しかし、一部の有名機関投資家は、気候戦略に責任を負うべきは投資家ではなく経営陣であることを理由として、また、各セイ・オン・クライメート決議の是非を評価するために必要とされるリソースを考慮して、セイ・オン・クライメートを支持していません。したがって、セイ・オン・クライメートは米国では支持が増えないと弊社は予想しています。
気候変動の緩和には、時間と労力が必要
株主投票がなくても堅固なエンゲージメントを
企業がセイ・オン・クライメート決議を提出しない場合でも、企業のクライメート・トランジション計画を理解するためのしっかりしたエンゲージメントが行われるべきです。投資家は、取締役会と経営陣に、気候リスクの評価と戦略について責任を取るよう迫る必要があります。
セイ・オン・クライメートキャンペーンがすべての国・地域で積極的に支持を得ているわけではないことは残念ですが、気候規制の発展と投資家からの圧力が重なることで、参加する企業が増え、公平な条件の実現に向けた動きが世界中で進む可能性があります。
アリアンツ・グローバル・インベスターズは企業に、気候リスクの軽減と適応だけでなく、大規模な気候投資機会をつかむことによって、クライメート・トランジションとネットゼロの未来に向けて積極的に計画するよう働きかけることを目指しています。このプロセスは、質の高い対話から始まりますが、所有者としての権利を行使して、弊社に与えられた影響力を働かせることにまで及びます。
セイ・オン・クライメートに対するアリアンツ・グローバル・インベスターズの見解
弊社はセイ・オン・クライメートを、企業、その取締役会と経営陣に気候目標について責任を取らせる手段と見ています。さらに、セイ・オン・クライメートは、投資家にとってエスカレーションの手段にもなります。企業は、長期的に進捗を評価する能力があることを明確にするとともに、明らかにずれが生じていない限り、長期戦略の頻繁な変更を避けるべきです。

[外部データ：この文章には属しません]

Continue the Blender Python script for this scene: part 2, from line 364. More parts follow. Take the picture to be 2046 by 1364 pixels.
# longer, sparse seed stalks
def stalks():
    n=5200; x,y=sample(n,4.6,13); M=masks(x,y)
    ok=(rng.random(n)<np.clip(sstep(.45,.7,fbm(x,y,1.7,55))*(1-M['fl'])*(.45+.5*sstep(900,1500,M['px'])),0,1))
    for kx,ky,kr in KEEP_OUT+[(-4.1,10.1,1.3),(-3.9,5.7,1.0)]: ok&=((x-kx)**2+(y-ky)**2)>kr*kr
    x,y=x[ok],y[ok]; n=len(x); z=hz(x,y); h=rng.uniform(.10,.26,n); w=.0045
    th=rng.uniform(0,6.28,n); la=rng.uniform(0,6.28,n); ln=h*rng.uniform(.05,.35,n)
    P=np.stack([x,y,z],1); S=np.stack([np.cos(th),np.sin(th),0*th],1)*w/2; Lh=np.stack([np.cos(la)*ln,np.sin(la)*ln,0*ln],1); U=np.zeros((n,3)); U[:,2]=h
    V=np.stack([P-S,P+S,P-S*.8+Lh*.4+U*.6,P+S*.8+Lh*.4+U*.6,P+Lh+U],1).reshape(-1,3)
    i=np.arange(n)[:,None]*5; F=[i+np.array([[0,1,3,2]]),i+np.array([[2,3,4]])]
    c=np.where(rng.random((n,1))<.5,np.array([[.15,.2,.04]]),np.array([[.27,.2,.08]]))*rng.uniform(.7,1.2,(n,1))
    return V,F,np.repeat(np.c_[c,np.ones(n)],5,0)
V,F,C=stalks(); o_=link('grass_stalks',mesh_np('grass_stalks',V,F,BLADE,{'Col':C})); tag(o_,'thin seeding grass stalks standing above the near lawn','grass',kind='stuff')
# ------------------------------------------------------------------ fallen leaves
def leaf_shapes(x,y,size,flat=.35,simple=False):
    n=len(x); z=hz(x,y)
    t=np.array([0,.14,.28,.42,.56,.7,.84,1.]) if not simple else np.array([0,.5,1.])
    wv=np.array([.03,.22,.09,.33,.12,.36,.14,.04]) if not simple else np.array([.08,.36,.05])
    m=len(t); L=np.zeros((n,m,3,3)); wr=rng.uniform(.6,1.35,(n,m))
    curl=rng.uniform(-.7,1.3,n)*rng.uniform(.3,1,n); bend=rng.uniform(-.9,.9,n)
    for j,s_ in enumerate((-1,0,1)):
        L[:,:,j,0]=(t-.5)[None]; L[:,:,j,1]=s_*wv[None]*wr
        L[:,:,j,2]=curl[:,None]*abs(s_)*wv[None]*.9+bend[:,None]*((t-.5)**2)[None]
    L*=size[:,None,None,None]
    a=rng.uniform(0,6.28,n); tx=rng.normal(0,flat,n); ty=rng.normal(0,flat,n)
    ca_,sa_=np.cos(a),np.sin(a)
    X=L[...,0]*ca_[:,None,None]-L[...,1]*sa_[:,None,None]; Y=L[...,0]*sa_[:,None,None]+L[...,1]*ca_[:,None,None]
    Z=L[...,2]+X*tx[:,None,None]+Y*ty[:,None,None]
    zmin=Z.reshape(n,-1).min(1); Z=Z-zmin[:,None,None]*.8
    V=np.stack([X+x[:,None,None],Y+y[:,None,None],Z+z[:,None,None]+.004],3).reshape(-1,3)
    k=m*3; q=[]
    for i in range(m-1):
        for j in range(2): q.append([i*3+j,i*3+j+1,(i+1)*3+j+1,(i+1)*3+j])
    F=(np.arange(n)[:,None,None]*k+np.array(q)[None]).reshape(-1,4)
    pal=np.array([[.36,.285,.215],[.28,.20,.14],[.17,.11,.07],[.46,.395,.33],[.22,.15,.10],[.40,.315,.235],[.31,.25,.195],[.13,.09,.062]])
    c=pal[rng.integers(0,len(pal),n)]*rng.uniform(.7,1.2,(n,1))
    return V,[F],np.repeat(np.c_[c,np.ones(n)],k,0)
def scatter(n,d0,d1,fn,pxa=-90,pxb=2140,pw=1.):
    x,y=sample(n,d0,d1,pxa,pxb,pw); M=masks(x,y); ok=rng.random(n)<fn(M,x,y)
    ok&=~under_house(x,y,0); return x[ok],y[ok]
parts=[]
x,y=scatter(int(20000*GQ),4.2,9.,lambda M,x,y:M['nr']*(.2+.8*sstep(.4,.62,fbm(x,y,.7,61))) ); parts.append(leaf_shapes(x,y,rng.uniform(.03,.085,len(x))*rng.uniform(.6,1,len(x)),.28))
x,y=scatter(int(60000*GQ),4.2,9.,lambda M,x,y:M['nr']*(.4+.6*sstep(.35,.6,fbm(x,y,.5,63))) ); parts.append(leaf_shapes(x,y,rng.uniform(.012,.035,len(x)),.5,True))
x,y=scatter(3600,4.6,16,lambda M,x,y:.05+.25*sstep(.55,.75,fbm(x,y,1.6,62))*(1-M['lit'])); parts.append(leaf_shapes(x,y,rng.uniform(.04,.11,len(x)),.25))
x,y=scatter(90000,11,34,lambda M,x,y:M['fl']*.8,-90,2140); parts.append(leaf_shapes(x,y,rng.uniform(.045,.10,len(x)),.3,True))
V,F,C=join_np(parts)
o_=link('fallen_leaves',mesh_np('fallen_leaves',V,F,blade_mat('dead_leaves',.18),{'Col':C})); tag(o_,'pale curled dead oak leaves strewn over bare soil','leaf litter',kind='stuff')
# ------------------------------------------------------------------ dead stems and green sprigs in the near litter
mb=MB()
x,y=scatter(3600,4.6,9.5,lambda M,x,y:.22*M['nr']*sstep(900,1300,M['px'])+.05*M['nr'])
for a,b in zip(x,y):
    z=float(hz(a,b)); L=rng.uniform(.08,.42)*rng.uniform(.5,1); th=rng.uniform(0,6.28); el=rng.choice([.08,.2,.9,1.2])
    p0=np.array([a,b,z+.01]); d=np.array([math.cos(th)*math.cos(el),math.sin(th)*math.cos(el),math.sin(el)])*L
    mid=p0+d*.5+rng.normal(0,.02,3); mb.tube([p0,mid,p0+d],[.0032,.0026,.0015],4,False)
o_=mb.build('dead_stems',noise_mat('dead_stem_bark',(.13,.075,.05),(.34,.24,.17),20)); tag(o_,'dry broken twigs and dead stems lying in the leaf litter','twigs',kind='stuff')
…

クライメート・トランジション計画は、企業に固有のものであり、秘密情報や競争に関わる情報が含まれることが少なくありません。そのため弊社は、会社の方針を定めて、経営陣によるその実行と進捗を監督するのに最もふさわしい立場にあるのは取締役会だと考えています。この責任は、取締役会が負うべきものであり、株主に負わせるものではありません。
取締役会は、会社のクライメート・トランジション計画について責任を取るべきであり、投資家は、計画との一致が守られるようにするために明確なエスカレーションの仕組みを持つ必要があります。したがって、弊社は、セイ・オン・クライメート決議を拘束的ではなく勧告的なものとすることを支持しています。
弊社は、排出量の多い投資先企業に対し、気候戦略を株主投票にかけるように促します。加えて、議決権行使の参考とするために、以下の領域における進展の証拠を求めます。
- 企業の気候開示と目標がどの程度包括的で一貫性があるかの評価(取締役会の説明責任と適切なガバナンスの監視を含む)。取締役会は、確立された報告フレームワークに沿って毎年進捗報告を行うことを約束すべきです。このような進捗報告により、企業とセクター全体のピア分析が可能になります。
- 明確かつ信頼できるターゲットとマイルストーンを盛り込んだ積極的な気候戦略(短期・長期両方)。ただし、それらの戦略が企業の中長期的な業績と財務成績を損なわないことを示す必要があります。また、必要な投資や財務コミットメントがあれば、その詳細も含めるべきです。
- 株主の反対が大きいにもかかわらず、株主の懸念に対処する措置が取られない場合、あるいはセイ・オン・クライメート実施に対する会社の対応が満足のいくものではない場合、弊社は通常、会長または持続可能性・気候担当取締役に反対票を投じます。
繰り返しますが、弊社では、セイ・オン・クライメート投票は、勧告的なものにとどめるべきと考えています。これは、企業がクライメート・トランジション計画に対するリーダーシップと説明責任を示すことのできる手段です。このキャンペーンを通じて、気候戦略とパフォーマンスへの強固な投資家エンゲージメントを標準にする余地があります。そうなれば、このトピックに真剣に取り組んでいる企業や業界に対する投資家の信頼感も高まるでしょう。
とはいえ、この活動の当初の導入状況はまちまちです。ネットゼロに沿った開示とガバナンスを拡大し、気候変動に有意義な影響を与えるためには、この活動が一部の国・地域を超えて広がっていく必要があります。一方で、セイ・オン・クライメートが今後、欧州でスチュワードシップの向上を示すことができれば、他の国・地域の参加を促し、勢い付けることができるかもしれません。